I'm exhausted, and cranky, and in a nasty nasty mood. Relatives are going to be sleeping in my thoroughly disgusting bedroom. I have to stay up all hours to pack, then spend tomorrow doing the most awful part of my work week. I'm coming down with a cold. I'm wondering where my period ran off to. PREGGERS! Ha.

Unless it's with alien babies, probably not. I have been flirting with a cute cute cute boy at the Uni. But flirting doesn't make babies. He works in the libraries, and is very happy to see me, and tries to talk to me while holding up traffic. I have a crush! It is, as my cousin observed, fun to have crushes. I told Steph about him and mentioned that he's a professor's son and she shouted "Oh, that's easy money!"

I'm going to be up all night.

I'm annoyed, because I haven't got a free weekend in July to go to NYC and see Jacqui. For Christ's sake. I have two free weekends left in the fucking summer, and have been more than tempted not to go camping lately. But it means seeing Stephanie, and if it's good enough for grandpa it's good enough for me.

This is what the schedule looks like:

Tomorrow: Leave for Welsh Class
Sunday July 27 (I pray): Arrive home from Welsh Class.
Wednesday July 30: Drive 12 hours to Maine.
Wednesday August 6: Drive 12 hours back home.
Thursday August 7(?): Ride 10-12 hours to Canada.
Sunday August 10: Ride 10-12 hours to home.

And that's my summer.

2003-07-17, The good daughter

It'd have to be a proverbial ass-whupping, Justine.

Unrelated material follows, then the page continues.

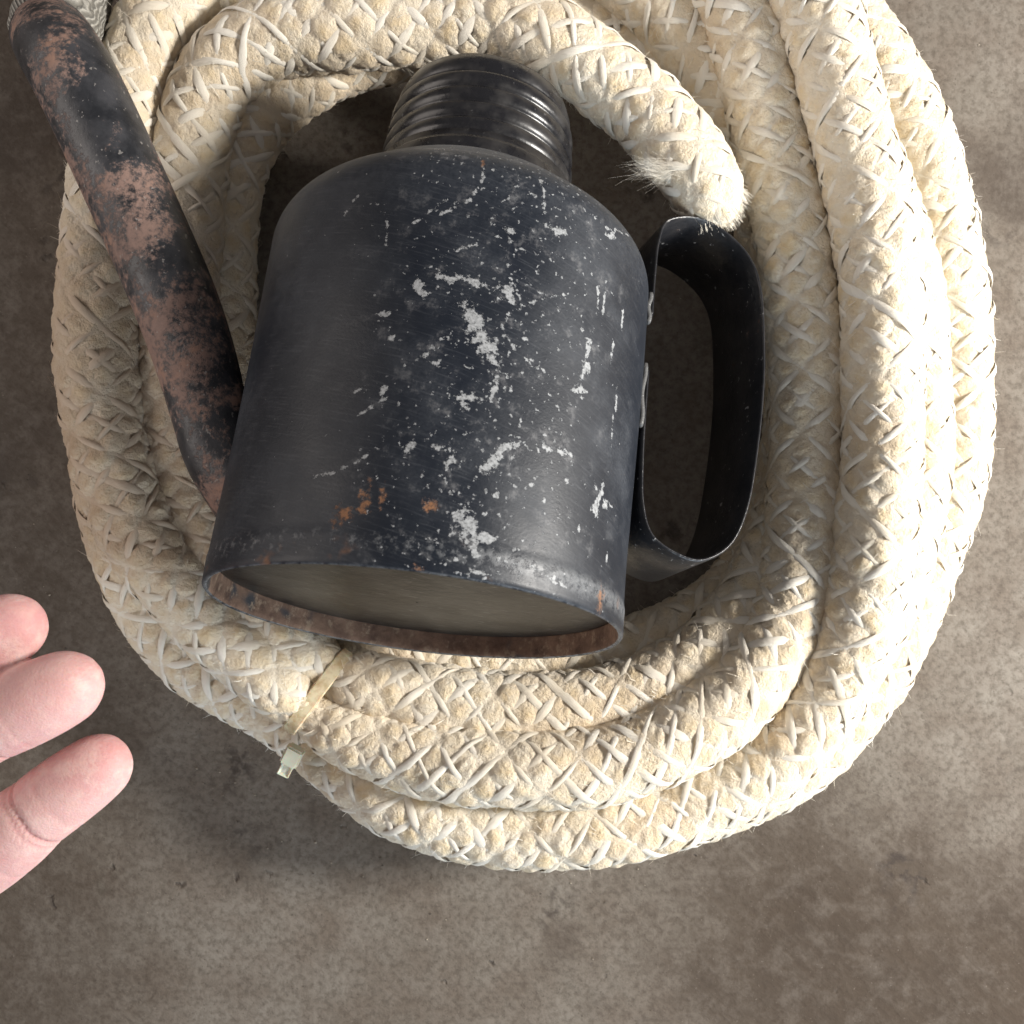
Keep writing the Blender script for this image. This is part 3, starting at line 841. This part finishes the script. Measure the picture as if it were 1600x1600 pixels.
SP = [(432, 815, 100, .0135), (392, 762, 101, .0135), (350, 708, 102, .0118), (327, 638, 102.5, .0115), (304, 556, 102, .0121), (272, 465, 101, .0126), (225, 355, 99, .0127), (165, 222, 98, .0128), (120, 128, 97, .0128), (95, 84, 91, .0128), (82, 62, 78, .0128)]
sw = []
for px, py, z, r_ in SP:
    v = CANI @ P(px, py, z); sw.append((v.x, v.y, v.z, r_))
q4, qs = catmull(sw, 0.002)
T_, N_, B_ = frames(q4[:, :3], up=tuple(CANI.to_3x3() @ Vector((0, 0, 1))))
def tube(name, c, rad_, N_, B_, mat, parent, nv=64):
    a = 2 * np.pi * np.arange(nv) / nv
    v = c[:, None] + (N_[:, None] * np.cos(a)[None, :, None] + B_[:, None] * np.sin(a)[None, :, None]) * rad_[:, None, None]
    return mesh_np(name, v.reshape(-1, 3), grid_faces(len(c), nv)[:, ::-1], mat, parent)
# outer wall, rounded lip, then back down inside
cc = q4[:, :3]; end, et = cc[-1], T_[-1]
outer = np.vstack([cc, [end + et * .0008], [end + et * .0012], [end + et * .0006], [end - et * .004], [end - et * .022]])
orad = np.concatenate([q4[:, 3], [.0125, .0119, .0112, .0110, .0110]])
ON = np.vstack([N_] + [N_[-1:]] * 5); OB = np.vstack([B_] + [B_[-1:]] * 5)
spout = tube("spout", outer, orad, ON, OB, mat_spout(), can)
spout["label"] = "rust-flecked black pipe spout rising along the can's left side"
# weld collar
ring = []
a = np.linspace(0, 2 * np.pi, 60, endpoint=False)

# wick plugged in the spout mouth (a thing of its own)
def mat_wick():
    t = NT("grey_wick")
    g = t.geo()
    n = t.noise(g, 420, 4, 0.7)
    w = t.n('ShaderNodeTexWave', bands_direction='DIAGONAL'); t.l(g, w.inputs[0]); w.inputs['Scale'].default_value = 260; w.inputs['Distortion'].default_value = 4
    c = t.mix(t.math('MULTIPLY', n.outputs[0], w.outputs[1]), (0.16, 0.15, 0.13), (0.62, 0.60, 0.54))
    return t.set(Base_Color=c, Roughness=0.9, Normal=t.bump(w.outputs[1], 0.8, 0.0012))
we = CANM @ Vector(end); wt = (CANM.to_3x3() @ Vector(et)).normalized()
wq, _ws = catmull(np.array([tuple(we - wt * .014), tuple(we - wt * .004), tuple(P(88, 44, 68)), tuple(P(97, 24, 60)), tuple(P(110, -20, 52)), tuple(P(118, -90, 44)), tuple(P(110, -160, 36))]), 0.0009)
wi = np.linspace(0, len(wq) - 1, 60)
wp = np.stack([np.interp(wi, np.arange(len(wq)), wq[:, j]) for j in range(3)], 1)
WL = _ws[-1]
wT, wN, wB = frames(wp)
nvw = 72
aw = 2 * np.pi * np.arange(nvw) / nvw
S_, A_ = np.meshgrid(np.linspace(0, WL, 60), aw, indexing='ij')
wr = 0.0104 + 0.0034 * np.clip((S_ - .015) / .006, 0, 1) + 0.0006 * np.abs(np.sin(A_ * 6 + S_ / .0035)) * np.abs(np.sin(A_ * 6 - S_ / .0035))
wr *= np.sqrt(np.clip(1 - np.clip((S_ - WL + .012) / .0121, 0, 1) ** 2, .001, 1))
wv_ = wp[:, None] + (wN[:, None] * np.cos(aw)[None, :, None] + wB[:, None] * np.sin(aw)[None, :, None]) * wr[..., None]
wick = mesh_np("wick", wv_.reshape(-1, 3), grid_faces(60, nvw)[:, ::-1], mat_wick())
tag(wick, "grey woven wick sticking out of the mouth of the rusty spout", "wick")

# ------------------------------------------------------------------ hand
def mat_skin():
    t = NT("skin")
    g = t.geo()
    n1 = t.noise(g, 60, 4, 0.6); n2 = t.noise(g, 260, 4, 0.6); n3 = t.noise(g, 1500, 2, 0.6)
    at = t.n('ShaderNodeAttribute', attribute_name='blush')
    c = t.mix(t.ramp(n1.outputs[0], [(0.35, 0.0), (0.65, 1.0)]), (0.62, 0.40, 0.375), (0.55, 0.30, 0.29))
    c = t.mix(t.math('MULTIPLY', at.outputs['Fac'], 0.45), c, (0.55, 0.225, 0.225))
    c = t.mix(t.ramp(n2.outputs[0], [(0.5, 0.0), (0.75, 0.35)]), c, (0.70, 0.46, 0.40))
    cr_ = t.n('ShaderNodeAttribute', attribute_name='crease')
    c = t.mix(t.math('MULTIPLY', cr_.outputs['Fac'], 0.6), c, (0.50, 0.19, 0.18))
    c = t.mix(t.sstep(t.noise(g, 110, 5, 0.7).outputs[0], 0.48, 0.68, 0, .65), c, (0.68, 0.48, 0.44))
    w = t.n('ShaderNodeTexWave', bands_direction='DIAGONAL'); t.l(g, w.inputs[0]); w.inputs['Scale'].default_value = 480; w.inputs['Distortion'].default_value = 9; w.inputs['Detail'].default_value = 1
    h = t.math('ADD', t.math('MULTIPLY', w.outputs[1], 0.10), t.math('ADD', n3.outputs[0], n2.outputs[0]))
    return t.set(Base_Color=c, Roughness=0.6, Subsurface_Weight=0.45, Subsurface_Radius=(1.0, 0.35, 0.2), Subsurface_Scale=0.0025,
                 Normal=t.bump(h, 0.38, 0.0004), Specular_IOR_Level=0.28)
def mat_nail():
    t = NT("fingernail")
    n = t.noise(t.geo(), 90, 2, 0.5)
    return t.set(Base_Color=t.mix(n.outputs[0], (0.70, 0.50, 0.44), (0.75, 0.58, 0.52)), Roughness=0.3)

def finger_rings(pts, flat=0.9, nv=28):
    """pts: (Vector, radius) -> closed tube verts, faces"""
    raw = [(p.x, p.y, p.z, r_) for p, r_ in pts]
    c4, s = catmull(raw, 0.0012)
    c, r_ = c4[:, :3], c4[:, 3]
    t, N, B = frames(c)
    # rounded tip
    L = s[-1]; rt = r_[-1] * 1.15
    d = np.clip((L - s) / rt, 0, 1)
    r_ = r_ * np.sqrt(np.clip(1 - (1 - d) ** 2.3, 0.001, 1))
    a = 2 * np.pi * np.arange(nv) / nv
    v = c[:, None] + N[:, None] * (np.cos(a)[None, :, None] * flat) * r_[:, None, None] + B[:, None] * np.sin(a)[None, :, None] * r_[:, None, None]
    f = [tuple(x) for x in grid_faces(len(c), nv)[:, ::-1]]
    n0 = len(c) * nv
    f.append(tuple(range(nv)))
    f.append(tuple(range(n0 - nv, n0))[::-1])
    return v.reshape(-1, 3), f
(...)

Because I don't seem capable myself of anything else, mentally or with my manly man muscles.

I went out with Sue last night, RIGHT after workout (I am speedy when it comes to cleaning myself up). We saw Clara Bow in "IT", with live organ, and the whole town. Glory be! Clara Bow was adorable, and beautiful as all get out, and I wanted to be her. She does indeed have "IT."

At some point, I flexed for Sue, and instead of just admiring the meat on my arms she felt my bicep. "Holy shit! That's almost freakish, Margaret." "Yeah, I know. I'm a manly man woman." But she said I'm very feminine, and assured me of my gender. "I'd never mistake you for a man."

Thank you, Jesus.

2003-07-16, The It girl

DON'T THINK YOU WANNA KNOW

Oh, GOD, Oh, God.

I clearly need some angry girl rock, something clarifying and brilliant, that glistens like the diamonds on the blade of my sword.

"A woman's tongue is her sword and she never lets it grow rusty."